What you need to do
In this exercise, return the whole listing exactly, excluding any images.

Information shown
- - - - - - -
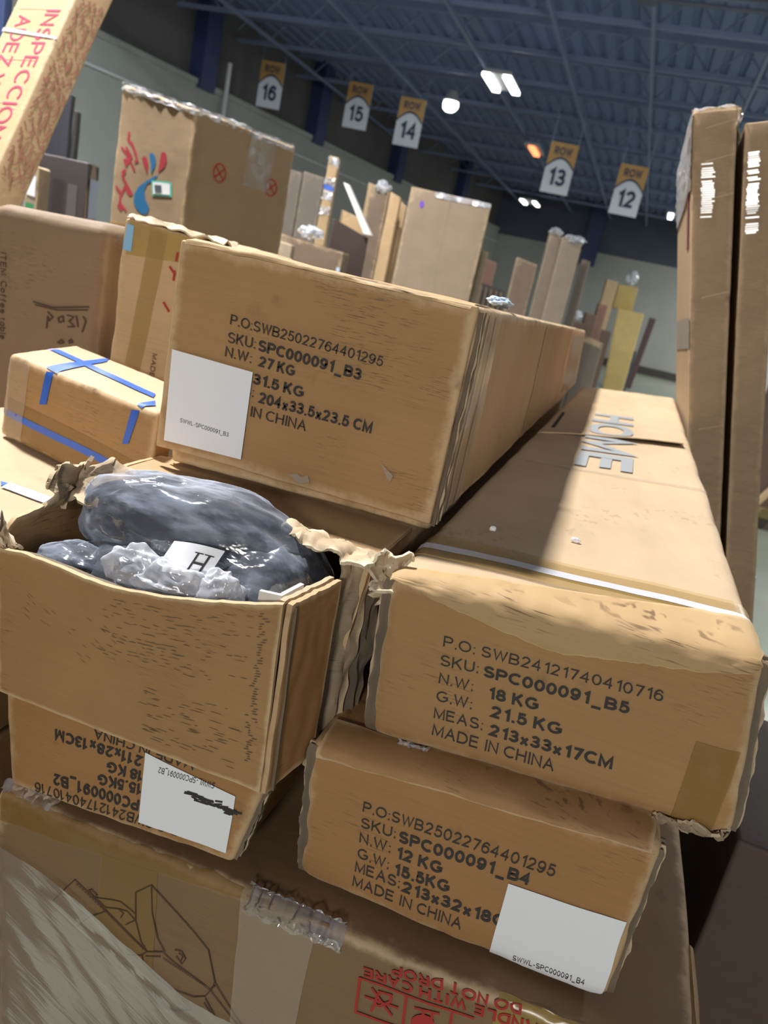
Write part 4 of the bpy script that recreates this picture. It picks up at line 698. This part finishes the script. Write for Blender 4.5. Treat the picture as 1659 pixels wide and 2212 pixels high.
vs, fs = glyphs('H'); g = G(); x0 = min(v[0] for v in vs); x1 = max(v[0] for v in vs)
for x, y in vs: g.add(tagf(.62 + .24 * (x - x0) / (x1 - x0), .12 + .6 * y / CAP) + Vector((0, -.0012, .0008)))
for (ua, ub, vv) in ((.57, .73, .10), (.75, .91, .10), (.57, .73, .72), (.75, .91, .72)):
    i0 = len(g.v)
    for u, v in ((ua, vv), (ub, vv), (ub, vv + .035), (ua, vv + .035)): g.add(tagf(u, v) + Vector((0, -.0012, .0008)))
    fs = fs + [(i0, i0 + 1, i0 + 2, i0 + 3)]
g.f += fs; mesh('letter', g, M['ink'], r)
g = G(); pp = [Vector((-.094, -.0815, .134)), Vector((-.073, -.081, .136)), Vector((-.068, -.046, .137))]
g.panel(lambda u, v: (pp[0].lerp(pp[1], u * 2) if u < .5 else pp[1].lerp(pp[2], u * 2 - 1)) + Vector((0, 0, -.055 * (1 - v))), 12, 4, .004, 0)
tag(mesh('corner_board', g, M['white_board']), 'white angled packing board sticking up inside the right end of the open carton', 'packing')

# ------------------------------------------------------------------ pallet goods to the left
sup = [(x_, y_, z_) for z_ in (FLOOR, -.176) for y_ in (-.25, .95) for x_ in (-1.08, -.41)]
o = mesh('carton', Carton(sup, .01, .002, 6, 40).body((.06, .08, .06)), M['kraft']); tag(o, 'broad carton holding up the goods left of the stack', 'box')
c = Carton(B['L1'], .01, .002, 7, 41); r = thing('carton', 'flat carton with white and blue tape ends, left behind the open carton', 'box', base(B['L1']))
mesh('body', c.body((.015, .015, .02)), M['kraft'], r, top=M['kraft_lit_top']); T = D['L1T']
mesh('blue_tape', c.sheet('top', T['blue'], 4, 3, .0015), M['tape_blue'], r); mesh('blue_tape', c.sheet('top', T['blue2'], 4, 3, .0015), M['tape_blue'], r)
mesh('white_tape', c.sheet('top', T['white'], 16, 4, .0022), M['tape_white'], r)
c = Carton(B['BT'], .008, .0014, 8, 42); r = thing('taped_carton', 'carton bound with crossed strips of bright blue tape', 'box', base(B['BT']))
mesh('body', c.body((.012, .012, .012)), M['kraft'], r, top=M['kraft_lit_top']); T = D['BTT']
def bt(face, q, n=12): mesh('blue_tape', c.sheet(face, [(min(max(a, .0), 1), min(max(b, 0), 1)) for a, b in q], n, n, .0016), M['tape_blue'], r)
bt('top', T['topx']); bt('top', T['cross']); bt('front', T['down']); bt('top', T['cross2']); bt('front', T['down2']); bt('front', T['low'])
mesh('packing_tape', c.sheet('front', [(.0, 0), (1, 0), (0, .5), (1, .42)], 20, 6, .0010), M['tape_brown'], r)
mesh('packing_tape', c.sheet('front', [(.0, 0), (.16, 0), (0, .98), (.17, .98)], 6, 12, .0012, wob=.004), M['tape_clear'], r)

def upright(A_, B_, depth, z0, r=.008, amp=.002, seed=0, C_=None, zt=None):
    A_, B_ = Vector(A_), Vector(B_); u = B_ - A_; u.z = 0
    n = Vector((-u.y, u.x, 0)).normalized() * depth if C_ is None else Vector(C_) - B_
    n.z = 0
    t = [A_, B_, A_ + n, B_ + n]
    bt_ = [Vector((p.x, p.y, z0)) for p in t]
    return Carton(bt_ + t, r, amp, 7, seed)
bgd = D['BG']
# rounded carton with coffee-table print
c = upright(*bgd['CT'], .32, -.172, .028, .003, 43); r = thing('carton', 'big rounded carton printed ITEM: Coffee table at the left edge', 'box', (-.87, .8, -.172))
mesh('body', c.body((.02, .05, .03)), cardboard('coffee_table_board', (.24, .165, .10, 1), wear=.15, dark=.5), r)
g = c.strokes('front', D['CTS'], .0028, .002); mesh('marker_scribble', g, M['ink_brown'], r, 'dark marker scribble')
mesh('printed_text', c.text('front', 'ITEM: Coffee table', *D['CTT'][:2], D['CTT'][2], 0, .002), M['ink_brown'], r)
# upright amber taped carton
c = upright(*bgd['YC'], .30, -.172, .008, .003, 44); r = thing('carton', 'upright carton with a wide amber tape band and blue sticker, behind the blue-taped carton', 'box', (-.6, .68, -.172))
mesh('body', c.body((.015, .05, .02)), M['kraft_pale'], r)
mesh('packing_tape', c.sheet('front', D['YCT'], 6, 30, .0014), M['tape_amber'], r); mesh('packing_tape', c.sheet('front', [(0, .90), (1, .93), (0, .995), (1, .995)], 12, 6, .0012), M['tape_yellow'], r)
mesh('sticker', c.sheet('front', D['YCL'], 4, 6, .002), plain('light_blue_sticker', S(140, 190, 228), .5), r)
mesh('red_marks', c.strokes('front', D['YCM'], .004, .002), M['ink_red'], r); mesh('printed_text', c.text('front', 'MADE', D['YCX'][0], D['YCX'][1], D['YCX'][2], 0, .002), M['ink_brown'], r)
mesh('torn_top', G().panel(lambda u, v: c.pos(u, lerp(.0, .25, v), 1, .002) + Vector((0, -.004, .004)) + noise.noise_vector(Vector((u * 8, v * 5, 3))) * .009, 30, 8, .003, .9), M['pulp'], r)
# tall carton with splash emblem
a, b_, c_ = bgd['SC']; a, b_ = Vector(a), Vector(b_); zt = (a.z + b_.z) / 2
def upright2(a, b, c3, z0, r, amp, seed):
    a, b, c3 = Vector(a), Vector(b), Vector(c3); d = a + c3 - b
    t = [a, b, d, c3]; return Carton([Vector((p.x, p.y, z0)) for p in t] + t, r, amp, 6, seed)
s2 = Vector(bgd['SC'][2])
sv = upright2((-2.02, 2.16, .378), (-1.62, 2.17, .378), (-1.40, 2.68, .378), FLOOR, .01, .003, 45)
o = mesh('carton', sv.body((.06, .06, .08)), M['kraft']); tag(o, 'carton under the tall carton with the splash emblem', 'box')
c = upright2(*bgd['SC'], .38, .010, .005, 46); r = thing('carton', 'tall carton with a red and blue splash emblem and circled crosses', 'box', (-1.7, 2.4, .38))
mesh('body', c.body((.025, .03, .03)), cardboard('emblem_carton_board', (.33, .235, .145, 1), scuff=.2), r)
mr, mb = plain('emblem_red', S(170, 52, 66), .6), plain('emblem_blue', S(40, 110, 160), .6)
sp = D['SCD']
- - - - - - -
Full solution
Write part 4 of the bpy script that recreates this picture. It picks up at line 698. This part finishes the script. Write for Blender 4.5. Treat the picture as 1659 pixels wide and 2212 pixels high.
vs, fs = glyphs('H'); g = G(); x0 = min(v[0] for v in vs); x1 = max(v[0] for v in vs)
for x, y in vs: g.add(tagf(.62 + .24 * (x - x0) / (x1 - x0), .12 + .6 * y / CAP) + Vector((0, -.0012, .0008)))
for (ua, ub, vv) in ((.57, .73, .10), (.75, .91, .10), (.57, .73, .72), (.75, .91, .72)):
    i0 = len(g.v)
    for u, v in ((ua, vv), (ub, vv), (ub, vv + .035), (ua, vv + .035)): g.add(tagf(u, v) + Vector((0, -.0012, .0008)))
    fs = fs + [(i0, i0 + 1, i0 + 2, i0 + 3)]
g.f += fs; mesh('letter', g, M['ink'], r)
g = G(); pp = [Vector((-.094, -.0815, .134)), Vector((-.073, -.081, .136)), Vector((-.068, -.046, .137))]
g.panel(lambda u, v: (pp[0].lerp(pp[1], u * 2) if u < .5 else pp[1].lerp(pp[2], u * 2 - 1)) + Vector((0, 0, -.055 * (1 - v))), 12, 4, .004, 0)
tag(mesh('corner_board', g, M['white_board']), 'white angled packing board sticking up inside the right end of the open carton', 'packing')

# ------------------------------------------------------------------ pallet goods to the left
sup = [(x_, y_, z_) for z_ in (FLOOR, -.176) for y_ in (-.25, .95) for x_ in (-1.08, -.41)]
o = mesh('carton', Carton(sup, .01, .002, 6, 40).body((.06, .08, .06)), M['kraft']); tag(o, 'broad carton holding up the goods left of the stack', 'box')
c = Carton(B['L1'], .01, .002, 7, 41); r = thing('carton', 'flat carton with white and blue tape ends, left behind the open carton', 'box', base(B['L1']))
mesh('body', c.body((.015, .015, .02)), M['kraft'], r, top=M['kraft_lit_top']); T = D['L1T']
mesh('blue_tape', c.sheet('top', T['blue'], 4, 3, .0015), M['tape_blue'], r); mesh('blue_tape', c.sheet('top', T['blue2'], 4, 3, .0015), M['tape_blue'], r)
mesh('white_tape', c.sheet('top', T['white'], 16, 4, .0022), M['tape_white'], r)
c = Carton(B['BT'], .008, .0014, 8, 42); r = thing('taped_carton', 'carton bound with crossed strips of bright blue tape', 'box', base(B['BT']))
mesh('body', c.body((.012, .012, .012)), M['kraft'], r, top=M['kraft_lit_top']); T = D['BTT']
def bt(face, q, n=12): mesh('blue_tape', c.sheet(face, [(min(max(a, .0), 1), min(max(b, 0), 1)) for a, b in q], n, n, .0016), M['tape_blue'], r)
bt('top', T['topx']); bt('top', T['cross']); bt('front', T['down']); bt('top', T['cross2']); bt('front', T['down2']); bt('front', T['low'])
mesh('packing_tape', c.sheet('front', [(.0, 0), (1, 0), (0, .5), (1, .42)], 20, 6, .0010), M['tape_brown'], r)
mesh('packing_tape', c.sheet('front', [(.0, 0), (.16, 0), (0, .98), (.17, .98)], 6, 12, .0012, wob=.004), M['tape_clear'], r)

def upright(A_, B_, depth, z0, r=.008, amp=.002, seed=0, C_=None, zt=None):
    A_, B_ = Vector(A_), Vector(B_); u = B_ - A_; u.z = 0
    n = Vector((-u.y, u.x, 0)).normalized() * depth if C_ is None else Vector(C_) - B_
    n.z = 0
    t = [A_, B_, A_ + n, B_ + n]
    bt_ = [Vector((p.x, p.y, z0)) for p in t]
    return Carton(bt_ + t, r, amp, 7, seed)
bgd = D['BG']
# rounded carton with coffee-table print
c = upright(*bgd['CT'], .32, -.172, .028, .003, 43); r = thing('carton', 'big rounded carton printed ITEM: Coffee table at the left edge', 'box', (-.87, .8, -.172))
mesh('body', c.body((.02, .05, .03)), cardboard('coffee_table_board', (.24, .165, .10, 1), wear=.15, dark=.5), r)
g = c.strokes('front', D['CTS'], .0028, .002); mesh('marker_scribble', g, M['ink_brown'], r, 'dark marker scribble')
mesh('printed_text', c.text('front', 'ITEM: Coffee table', *D['CTT'][:2], D['CTT'][2], 0, .002), M['ink_brown'], r)
# upright amber taped carton
c = upright(*bgd['YC'], .30, -.172, .008, .003, 44); r = thing('carton', 'upright carton with a wide amber tape band and blue sticker, behind the blue-taped carton', 'box', (-.6, .68, -.172))
mesh('body', c.body((.015, .05, .02)), M['kraft_pale'], r)
mesh('packing_tape', c.sheet('front', D['YCT'], 6, 30, .0014), M['tape_amber'], r); mesh('packing_tape', c.sheet('front', [(0, .90), (1, .93), (0, .995), (1, .995)], 12, 6, .0012), M['tape_yellow'], r)
mesh('sticker', c.sheet('front', D['YCL'], 4, 6, .002), plain('light_blue_sticker', S(140, 190, 228), .5), r)
mesh('red_marks', c.strokes('front', D['YCM'], .004, .002), M['ink_red'], r); mesh('printed_text', c.text('front', 'MADE', D['YCX'][0], D['YCX'][1], D['YCX'][2], 0, .002), M['ink_brown'], r)
mesh('torn_top', G().panel(lambda u, v: c.pos(u, lerp(.0, .25, v), 1, .002) + Vector((0, -.004, .004)) + noise.noise_vector(Vector((u * 8, v * 5, 3))) * .009, 30, 8, .003, .9), M['pulp'], r)
# tall carton with splash emblem
a, b_, c_ = bgd['SC']; a, b_ = Vector(a), Vector(b_); zt = (a.z + b_.z) / 2
def upright2(a, b, c3, z0, r, amp, seed):
    a, b, c3 = Vector(a), Vector(b), Vector(c3); d = a + c3 - b
    t = [a, b, d, c3]; return Carton([Vector((p.x, p.y, z0)) for p in t] + t, r, amp, 6, seed)
s2 = Vector(bgd['SC'][2])
sv = upright2((-2.02, 2.16, .378), (-1.62, 2.17, .378), (-1.40, 2.68, .378), FLOOR, .01, .003, 45)
o = mesh('carton', sv.body((.06, .06, .08)), M['kraft']); tag(o, 'carton under the tall carton with the splash emblem', 'box')
c = upright2(*bgd['SC'], .38, .010, .005, 46); r = thing('carton', 'tall carton with a red and blue splash emblem and circled crosses', 'box', (-1.7, 2.4, .38))
mesh('body', c.body((.025, .03, .03)), cardboard('emblem_carton_board', (.33, .235, .145, 1), scuff=.2), r)
mr, mb = plain('emblem_red', S(170, 52, 66), .6), plain('emblem_blue', S(40, 110, 160), .6)
sp = D['SCD']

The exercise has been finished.